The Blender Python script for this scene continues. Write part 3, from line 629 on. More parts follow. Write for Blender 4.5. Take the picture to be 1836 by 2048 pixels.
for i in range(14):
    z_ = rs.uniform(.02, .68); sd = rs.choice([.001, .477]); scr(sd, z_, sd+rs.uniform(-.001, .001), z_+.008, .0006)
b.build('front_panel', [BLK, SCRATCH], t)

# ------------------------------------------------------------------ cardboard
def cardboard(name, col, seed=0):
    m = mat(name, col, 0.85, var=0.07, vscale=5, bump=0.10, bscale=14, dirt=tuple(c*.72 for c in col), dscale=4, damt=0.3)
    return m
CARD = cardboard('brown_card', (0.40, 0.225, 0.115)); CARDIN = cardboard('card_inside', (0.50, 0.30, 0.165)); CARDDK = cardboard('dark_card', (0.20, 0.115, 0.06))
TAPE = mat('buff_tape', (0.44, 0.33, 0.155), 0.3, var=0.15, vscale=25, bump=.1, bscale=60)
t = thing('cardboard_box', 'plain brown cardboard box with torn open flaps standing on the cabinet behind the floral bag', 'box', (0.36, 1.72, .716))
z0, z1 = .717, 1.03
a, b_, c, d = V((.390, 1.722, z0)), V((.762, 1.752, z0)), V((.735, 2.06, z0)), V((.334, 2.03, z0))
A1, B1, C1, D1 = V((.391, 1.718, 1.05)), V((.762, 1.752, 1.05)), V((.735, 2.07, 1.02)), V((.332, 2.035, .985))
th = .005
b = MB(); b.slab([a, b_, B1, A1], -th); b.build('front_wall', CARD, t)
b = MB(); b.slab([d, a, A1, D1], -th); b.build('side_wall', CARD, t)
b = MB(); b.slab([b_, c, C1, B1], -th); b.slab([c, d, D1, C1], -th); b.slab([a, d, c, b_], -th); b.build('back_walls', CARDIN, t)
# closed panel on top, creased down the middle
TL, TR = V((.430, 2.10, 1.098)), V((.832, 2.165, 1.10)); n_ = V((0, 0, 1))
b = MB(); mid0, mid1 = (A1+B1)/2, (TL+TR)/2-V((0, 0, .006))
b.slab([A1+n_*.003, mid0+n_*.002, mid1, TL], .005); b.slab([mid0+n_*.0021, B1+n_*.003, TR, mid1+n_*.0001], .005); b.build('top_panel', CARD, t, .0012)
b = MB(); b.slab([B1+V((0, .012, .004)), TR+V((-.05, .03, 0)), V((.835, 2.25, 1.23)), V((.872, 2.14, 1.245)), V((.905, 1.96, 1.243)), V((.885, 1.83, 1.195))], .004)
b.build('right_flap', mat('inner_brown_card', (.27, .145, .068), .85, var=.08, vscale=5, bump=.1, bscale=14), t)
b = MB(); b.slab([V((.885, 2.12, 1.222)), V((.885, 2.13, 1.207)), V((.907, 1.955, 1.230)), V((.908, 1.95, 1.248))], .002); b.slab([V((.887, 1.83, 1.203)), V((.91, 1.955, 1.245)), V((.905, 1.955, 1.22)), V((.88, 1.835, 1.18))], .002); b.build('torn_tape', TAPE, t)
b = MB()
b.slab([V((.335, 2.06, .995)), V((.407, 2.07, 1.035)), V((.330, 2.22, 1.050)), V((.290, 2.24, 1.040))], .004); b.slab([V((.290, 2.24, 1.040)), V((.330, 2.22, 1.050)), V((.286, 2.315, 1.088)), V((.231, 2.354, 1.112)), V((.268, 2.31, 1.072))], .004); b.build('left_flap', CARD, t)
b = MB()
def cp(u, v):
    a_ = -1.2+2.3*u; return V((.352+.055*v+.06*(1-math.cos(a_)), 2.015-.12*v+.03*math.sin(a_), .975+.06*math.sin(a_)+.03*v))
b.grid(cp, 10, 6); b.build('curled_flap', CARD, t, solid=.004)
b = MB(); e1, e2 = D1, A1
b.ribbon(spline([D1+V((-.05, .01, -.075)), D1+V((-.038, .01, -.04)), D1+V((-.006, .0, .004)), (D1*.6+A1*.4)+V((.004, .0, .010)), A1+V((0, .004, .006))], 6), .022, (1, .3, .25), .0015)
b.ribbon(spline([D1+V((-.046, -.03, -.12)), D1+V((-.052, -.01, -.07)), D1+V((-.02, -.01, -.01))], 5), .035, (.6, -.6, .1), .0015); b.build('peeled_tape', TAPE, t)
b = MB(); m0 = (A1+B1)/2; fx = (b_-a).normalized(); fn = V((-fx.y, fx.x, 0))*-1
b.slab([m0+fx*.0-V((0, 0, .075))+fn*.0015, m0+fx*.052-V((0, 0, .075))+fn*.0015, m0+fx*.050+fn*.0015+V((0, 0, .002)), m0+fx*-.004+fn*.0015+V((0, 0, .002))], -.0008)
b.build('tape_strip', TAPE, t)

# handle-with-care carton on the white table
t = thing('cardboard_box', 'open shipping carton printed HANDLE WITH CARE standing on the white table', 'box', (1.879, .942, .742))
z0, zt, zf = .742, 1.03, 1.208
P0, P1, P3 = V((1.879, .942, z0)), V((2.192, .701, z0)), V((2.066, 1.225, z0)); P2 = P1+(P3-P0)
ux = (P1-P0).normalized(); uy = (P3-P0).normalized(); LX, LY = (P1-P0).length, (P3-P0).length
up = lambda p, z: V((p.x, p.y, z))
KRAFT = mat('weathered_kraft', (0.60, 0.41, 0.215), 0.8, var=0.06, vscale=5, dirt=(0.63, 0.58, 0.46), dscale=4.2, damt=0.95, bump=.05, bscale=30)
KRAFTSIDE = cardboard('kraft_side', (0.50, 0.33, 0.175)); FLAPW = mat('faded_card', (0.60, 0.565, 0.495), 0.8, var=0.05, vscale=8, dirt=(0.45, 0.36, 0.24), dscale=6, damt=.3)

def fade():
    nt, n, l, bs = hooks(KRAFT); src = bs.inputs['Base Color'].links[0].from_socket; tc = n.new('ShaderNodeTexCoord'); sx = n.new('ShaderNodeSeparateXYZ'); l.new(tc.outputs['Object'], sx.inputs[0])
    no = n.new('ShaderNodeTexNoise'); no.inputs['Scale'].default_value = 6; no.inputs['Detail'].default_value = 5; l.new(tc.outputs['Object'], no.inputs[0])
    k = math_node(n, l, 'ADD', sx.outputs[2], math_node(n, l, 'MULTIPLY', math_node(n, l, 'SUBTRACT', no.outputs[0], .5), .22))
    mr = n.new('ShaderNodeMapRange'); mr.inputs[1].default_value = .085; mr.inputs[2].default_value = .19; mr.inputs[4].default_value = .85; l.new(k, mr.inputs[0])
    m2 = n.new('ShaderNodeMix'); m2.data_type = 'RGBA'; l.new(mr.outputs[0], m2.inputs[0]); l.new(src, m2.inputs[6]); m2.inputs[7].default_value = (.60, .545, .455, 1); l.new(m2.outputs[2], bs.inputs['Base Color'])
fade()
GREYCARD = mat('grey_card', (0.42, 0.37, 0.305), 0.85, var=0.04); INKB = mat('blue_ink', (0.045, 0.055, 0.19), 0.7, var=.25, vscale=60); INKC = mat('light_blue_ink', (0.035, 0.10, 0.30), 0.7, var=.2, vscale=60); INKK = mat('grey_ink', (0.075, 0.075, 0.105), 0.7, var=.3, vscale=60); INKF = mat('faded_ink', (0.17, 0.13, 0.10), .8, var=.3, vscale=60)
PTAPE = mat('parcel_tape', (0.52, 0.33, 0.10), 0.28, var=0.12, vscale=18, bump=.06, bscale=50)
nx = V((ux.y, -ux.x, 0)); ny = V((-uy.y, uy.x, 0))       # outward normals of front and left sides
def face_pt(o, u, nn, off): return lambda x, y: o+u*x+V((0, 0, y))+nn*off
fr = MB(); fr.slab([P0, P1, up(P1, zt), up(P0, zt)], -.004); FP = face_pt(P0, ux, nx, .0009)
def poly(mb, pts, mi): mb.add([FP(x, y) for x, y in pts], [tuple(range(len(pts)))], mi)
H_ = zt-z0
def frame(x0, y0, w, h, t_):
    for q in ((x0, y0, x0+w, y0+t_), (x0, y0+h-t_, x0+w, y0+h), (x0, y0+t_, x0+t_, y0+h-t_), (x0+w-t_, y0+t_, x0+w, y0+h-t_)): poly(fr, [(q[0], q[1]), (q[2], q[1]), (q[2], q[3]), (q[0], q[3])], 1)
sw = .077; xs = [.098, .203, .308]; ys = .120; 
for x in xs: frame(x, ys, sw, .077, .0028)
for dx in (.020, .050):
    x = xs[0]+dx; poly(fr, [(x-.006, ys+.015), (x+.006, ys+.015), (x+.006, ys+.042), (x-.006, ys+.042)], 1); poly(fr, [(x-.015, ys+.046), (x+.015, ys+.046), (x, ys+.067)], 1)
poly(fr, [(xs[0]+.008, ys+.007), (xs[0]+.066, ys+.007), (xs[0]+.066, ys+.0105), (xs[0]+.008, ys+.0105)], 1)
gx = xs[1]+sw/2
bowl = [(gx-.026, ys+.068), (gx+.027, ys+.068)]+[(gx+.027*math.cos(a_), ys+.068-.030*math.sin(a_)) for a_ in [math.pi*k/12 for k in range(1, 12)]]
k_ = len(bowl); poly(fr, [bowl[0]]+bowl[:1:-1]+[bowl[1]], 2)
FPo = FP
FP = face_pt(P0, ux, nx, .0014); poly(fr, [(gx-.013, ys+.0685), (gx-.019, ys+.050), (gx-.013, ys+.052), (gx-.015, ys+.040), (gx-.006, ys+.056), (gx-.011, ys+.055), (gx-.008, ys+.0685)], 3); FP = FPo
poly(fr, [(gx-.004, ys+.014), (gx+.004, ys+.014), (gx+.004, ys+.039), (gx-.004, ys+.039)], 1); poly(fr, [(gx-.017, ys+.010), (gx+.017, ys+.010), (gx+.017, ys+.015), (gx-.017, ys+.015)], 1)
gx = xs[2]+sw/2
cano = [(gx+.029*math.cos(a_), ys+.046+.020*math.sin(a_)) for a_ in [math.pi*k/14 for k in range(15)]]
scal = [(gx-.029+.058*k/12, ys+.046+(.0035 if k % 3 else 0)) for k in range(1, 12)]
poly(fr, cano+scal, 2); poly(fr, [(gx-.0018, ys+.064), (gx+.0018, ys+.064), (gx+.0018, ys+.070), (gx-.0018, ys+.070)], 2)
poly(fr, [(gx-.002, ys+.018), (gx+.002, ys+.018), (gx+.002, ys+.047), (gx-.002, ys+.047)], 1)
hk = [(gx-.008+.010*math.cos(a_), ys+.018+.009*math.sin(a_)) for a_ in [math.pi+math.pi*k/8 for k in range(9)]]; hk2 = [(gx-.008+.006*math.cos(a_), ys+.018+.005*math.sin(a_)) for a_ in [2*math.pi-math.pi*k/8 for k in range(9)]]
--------
* _WORK INSTRUCTIONS_:
Print only the lines from the top of the data above down to the line holding "b.build('front_panel', [BLK, SCRATCH], t)", inclusive.

* _CORRECT OUTPUT_:
The Blender Python script for this scene continues. Write part 3, from line 629 on. More parts follow. Write for Blender 4.5. Take the picture to be 1836 by 2048 pixels.
for i in range(14):
    z_ = rs.uniform(.02, .68); sd = rs.choice([.001, .477]); scr(sd, z_, sd+rs.uniform(-.001, .001), z_+.008, .0006)
b.build('front_panel', [BLK, SCRATCH], t)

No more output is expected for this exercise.